The map of aftershocks from the Chilean earthquake last week reveals the incredible number of strong quakes that continue to jolt the region. Unfortunately, maps produced by the USGS and picked up by USA Today are inappropriately thematicized. The map shows the location of aftershocks marked by large circular symbols that are color-coded according to their most recent occurrence. Those that have been felt within the last hour are red; within the last day are orange; and those within the last week are yellow. It is a totally confusing way to map mainly because the idea should be to recognize both the location and severity. As they are portrayed, the symbols are all the same size and completely obscure most of the information.

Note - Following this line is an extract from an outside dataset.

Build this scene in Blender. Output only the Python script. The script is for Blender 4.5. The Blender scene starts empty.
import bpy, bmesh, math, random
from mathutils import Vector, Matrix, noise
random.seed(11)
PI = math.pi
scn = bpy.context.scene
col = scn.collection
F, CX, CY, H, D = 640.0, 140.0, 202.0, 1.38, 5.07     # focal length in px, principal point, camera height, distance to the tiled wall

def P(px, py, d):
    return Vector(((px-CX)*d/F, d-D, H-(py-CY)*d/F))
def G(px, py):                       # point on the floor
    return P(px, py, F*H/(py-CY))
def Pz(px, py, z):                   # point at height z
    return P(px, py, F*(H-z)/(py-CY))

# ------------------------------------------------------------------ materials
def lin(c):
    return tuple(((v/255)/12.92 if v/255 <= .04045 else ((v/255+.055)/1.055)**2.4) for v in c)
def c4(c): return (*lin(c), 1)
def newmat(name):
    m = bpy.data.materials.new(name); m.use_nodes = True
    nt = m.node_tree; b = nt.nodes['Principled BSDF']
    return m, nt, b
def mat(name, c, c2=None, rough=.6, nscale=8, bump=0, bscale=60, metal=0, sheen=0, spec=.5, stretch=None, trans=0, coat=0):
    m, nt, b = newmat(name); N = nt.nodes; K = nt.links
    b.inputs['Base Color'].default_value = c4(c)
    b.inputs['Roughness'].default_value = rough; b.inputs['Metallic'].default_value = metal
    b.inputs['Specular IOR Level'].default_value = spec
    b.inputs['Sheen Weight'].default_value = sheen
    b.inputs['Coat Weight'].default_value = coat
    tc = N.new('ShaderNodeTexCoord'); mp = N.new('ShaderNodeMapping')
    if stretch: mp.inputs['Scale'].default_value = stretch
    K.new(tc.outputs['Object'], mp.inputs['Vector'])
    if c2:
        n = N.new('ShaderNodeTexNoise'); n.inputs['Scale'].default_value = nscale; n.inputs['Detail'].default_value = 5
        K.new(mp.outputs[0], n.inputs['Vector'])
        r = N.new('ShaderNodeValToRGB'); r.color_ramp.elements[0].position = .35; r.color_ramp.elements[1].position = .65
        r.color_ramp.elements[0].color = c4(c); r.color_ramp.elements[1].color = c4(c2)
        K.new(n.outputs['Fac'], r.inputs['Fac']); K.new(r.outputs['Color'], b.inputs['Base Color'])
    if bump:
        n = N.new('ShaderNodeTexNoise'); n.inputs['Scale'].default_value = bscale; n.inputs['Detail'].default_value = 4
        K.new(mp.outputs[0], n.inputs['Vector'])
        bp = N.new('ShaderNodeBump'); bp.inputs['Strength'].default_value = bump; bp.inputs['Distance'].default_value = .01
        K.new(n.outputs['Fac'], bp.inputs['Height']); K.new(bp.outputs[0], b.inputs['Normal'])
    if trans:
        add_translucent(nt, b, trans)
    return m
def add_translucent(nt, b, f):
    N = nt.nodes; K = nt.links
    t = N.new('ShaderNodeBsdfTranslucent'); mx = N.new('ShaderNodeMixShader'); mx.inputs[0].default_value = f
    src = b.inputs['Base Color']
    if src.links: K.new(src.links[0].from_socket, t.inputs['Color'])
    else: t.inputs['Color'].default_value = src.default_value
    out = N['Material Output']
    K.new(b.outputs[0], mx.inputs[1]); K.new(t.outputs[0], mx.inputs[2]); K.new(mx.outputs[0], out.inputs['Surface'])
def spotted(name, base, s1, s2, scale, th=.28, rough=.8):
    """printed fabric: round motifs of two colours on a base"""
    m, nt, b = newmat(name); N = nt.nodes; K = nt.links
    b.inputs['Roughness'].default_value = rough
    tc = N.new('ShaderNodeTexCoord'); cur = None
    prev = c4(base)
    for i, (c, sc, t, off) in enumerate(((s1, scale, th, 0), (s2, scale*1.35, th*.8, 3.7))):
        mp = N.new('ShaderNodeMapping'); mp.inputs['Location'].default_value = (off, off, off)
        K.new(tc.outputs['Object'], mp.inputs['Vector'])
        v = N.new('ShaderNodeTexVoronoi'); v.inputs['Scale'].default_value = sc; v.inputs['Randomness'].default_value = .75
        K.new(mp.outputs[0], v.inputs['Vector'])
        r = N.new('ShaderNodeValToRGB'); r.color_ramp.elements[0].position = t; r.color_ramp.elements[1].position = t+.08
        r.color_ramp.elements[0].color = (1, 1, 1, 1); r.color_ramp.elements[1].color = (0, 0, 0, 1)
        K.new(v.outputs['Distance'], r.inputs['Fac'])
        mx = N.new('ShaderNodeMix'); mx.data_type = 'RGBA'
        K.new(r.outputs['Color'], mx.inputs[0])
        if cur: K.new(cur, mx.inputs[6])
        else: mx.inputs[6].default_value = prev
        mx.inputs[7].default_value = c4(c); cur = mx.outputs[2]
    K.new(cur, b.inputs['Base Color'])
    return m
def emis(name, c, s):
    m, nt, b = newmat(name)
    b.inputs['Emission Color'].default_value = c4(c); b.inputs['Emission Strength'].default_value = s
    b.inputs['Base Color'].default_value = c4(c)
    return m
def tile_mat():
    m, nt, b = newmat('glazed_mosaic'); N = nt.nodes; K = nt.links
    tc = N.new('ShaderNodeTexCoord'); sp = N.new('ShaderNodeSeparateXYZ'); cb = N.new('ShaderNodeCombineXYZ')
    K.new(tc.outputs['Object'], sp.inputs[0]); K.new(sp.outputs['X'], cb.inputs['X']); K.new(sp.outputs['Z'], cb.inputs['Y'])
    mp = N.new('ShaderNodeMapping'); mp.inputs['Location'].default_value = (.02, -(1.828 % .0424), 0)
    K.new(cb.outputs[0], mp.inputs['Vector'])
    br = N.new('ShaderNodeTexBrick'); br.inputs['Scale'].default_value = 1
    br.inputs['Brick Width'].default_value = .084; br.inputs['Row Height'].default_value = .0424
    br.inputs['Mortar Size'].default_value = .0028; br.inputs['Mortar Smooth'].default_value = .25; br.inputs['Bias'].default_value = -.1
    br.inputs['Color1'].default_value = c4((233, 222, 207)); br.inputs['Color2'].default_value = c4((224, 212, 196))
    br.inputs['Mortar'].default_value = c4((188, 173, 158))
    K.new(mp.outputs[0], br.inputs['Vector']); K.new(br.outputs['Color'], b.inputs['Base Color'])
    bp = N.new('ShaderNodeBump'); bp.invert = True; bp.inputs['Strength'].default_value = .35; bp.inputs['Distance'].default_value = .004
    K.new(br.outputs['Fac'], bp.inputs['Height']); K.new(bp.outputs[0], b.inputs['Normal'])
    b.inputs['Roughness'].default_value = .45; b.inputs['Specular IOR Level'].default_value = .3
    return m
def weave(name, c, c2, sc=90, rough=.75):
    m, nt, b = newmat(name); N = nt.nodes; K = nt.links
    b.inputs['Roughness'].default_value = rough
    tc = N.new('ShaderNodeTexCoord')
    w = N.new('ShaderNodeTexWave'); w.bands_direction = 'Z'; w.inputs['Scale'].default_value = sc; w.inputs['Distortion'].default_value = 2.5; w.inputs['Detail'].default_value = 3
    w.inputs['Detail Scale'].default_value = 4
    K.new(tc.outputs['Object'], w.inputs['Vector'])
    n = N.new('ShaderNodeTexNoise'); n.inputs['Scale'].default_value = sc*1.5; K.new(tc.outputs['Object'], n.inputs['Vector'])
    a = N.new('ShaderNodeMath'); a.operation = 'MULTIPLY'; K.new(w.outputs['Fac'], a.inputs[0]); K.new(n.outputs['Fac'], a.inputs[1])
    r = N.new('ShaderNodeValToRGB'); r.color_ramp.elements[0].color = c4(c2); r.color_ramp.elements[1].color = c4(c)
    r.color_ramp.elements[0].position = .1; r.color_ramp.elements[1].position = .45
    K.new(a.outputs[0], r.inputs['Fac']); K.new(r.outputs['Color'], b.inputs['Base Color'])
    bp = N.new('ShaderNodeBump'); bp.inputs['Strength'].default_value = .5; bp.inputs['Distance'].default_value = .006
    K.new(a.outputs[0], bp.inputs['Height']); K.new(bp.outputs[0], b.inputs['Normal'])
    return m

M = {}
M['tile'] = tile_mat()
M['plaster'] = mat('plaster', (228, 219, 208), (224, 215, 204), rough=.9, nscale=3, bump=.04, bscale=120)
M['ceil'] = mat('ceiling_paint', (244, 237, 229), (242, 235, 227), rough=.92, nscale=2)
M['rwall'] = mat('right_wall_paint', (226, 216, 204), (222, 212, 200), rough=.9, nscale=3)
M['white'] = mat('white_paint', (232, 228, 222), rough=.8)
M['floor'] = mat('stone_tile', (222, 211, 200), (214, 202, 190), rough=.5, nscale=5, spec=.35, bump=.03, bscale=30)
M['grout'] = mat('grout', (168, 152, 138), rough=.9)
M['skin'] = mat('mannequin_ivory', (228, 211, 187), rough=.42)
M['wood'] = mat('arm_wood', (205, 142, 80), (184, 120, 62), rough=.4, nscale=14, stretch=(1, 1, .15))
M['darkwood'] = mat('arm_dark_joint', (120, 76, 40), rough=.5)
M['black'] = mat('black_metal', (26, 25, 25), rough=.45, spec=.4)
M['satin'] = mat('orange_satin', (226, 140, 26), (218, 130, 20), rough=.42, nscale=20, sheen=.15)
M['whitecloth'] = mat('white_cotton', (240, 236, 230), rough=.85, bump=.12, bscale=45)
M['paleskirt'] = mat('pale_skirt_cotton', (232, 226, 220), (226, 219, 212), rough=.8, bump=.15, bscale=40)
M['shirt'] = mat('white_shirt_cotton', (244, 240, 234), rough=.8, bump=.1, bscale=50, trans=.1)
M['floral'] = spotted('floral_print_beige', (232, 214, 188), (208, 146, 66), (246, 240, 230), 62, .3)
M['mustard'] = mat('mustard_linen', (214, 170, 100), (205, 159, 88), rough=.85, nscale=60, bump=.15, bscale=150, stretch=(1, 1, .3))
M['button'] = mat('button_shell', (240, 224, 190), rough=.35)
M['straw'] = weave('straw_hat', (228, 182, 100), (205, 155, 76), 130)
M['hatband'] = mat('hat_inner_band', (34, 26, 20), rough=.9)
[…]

Here's my suggestion: Keep the color-coding but use a graduated symbol to represent the aftershock's magnitude. this would help cut down on what is now a very cluttered map. And it would have been a nice addition if it showed the major fault lines as well.

Monday, March 1, 2010

New York Times Map of Chilean Earthquake Area Highly Confusing

Where to start? The New York Times badly bungled the map showing the region devastated by the massive 8.8 magnitude earthquake that struck Chile late last week. The Times shows two maps, side-by-side, as an illustration of the region that felt the most impact of the temblor. The map on the left has region names declared disaster areas and their political boundary. The right hand map shows the region of severe shaking. The map on the right is NOT an inset map but that's the assumption I made. As I look at the map, the shake boundaries are delineated giving the reader the impression that this is an enlarged view of the left hand map. Looking closely, you can see that the shake area does not extend to the country's eastern border with Argentina. However, you would misinterpret the east boundary of the shake area as the border because of the delineation. In fact, a "shake" area should be graphically portrayed as a "heat map" with graduations of severity by color. The fact that a boundary is used misrepresents the geological impact of the quake. In addition, the Times added population data per square mile and for that they used a density (dot density?) map that could have been misinterpreted for map of shake severity. The smaller inset map in the right hand map just serves to further confuse the reader.

Usually, the New York Times has excellent cartographic quality to support their news stories. This time they tried to do too much at the same time and did not use the correct thematic map symbology to support their data.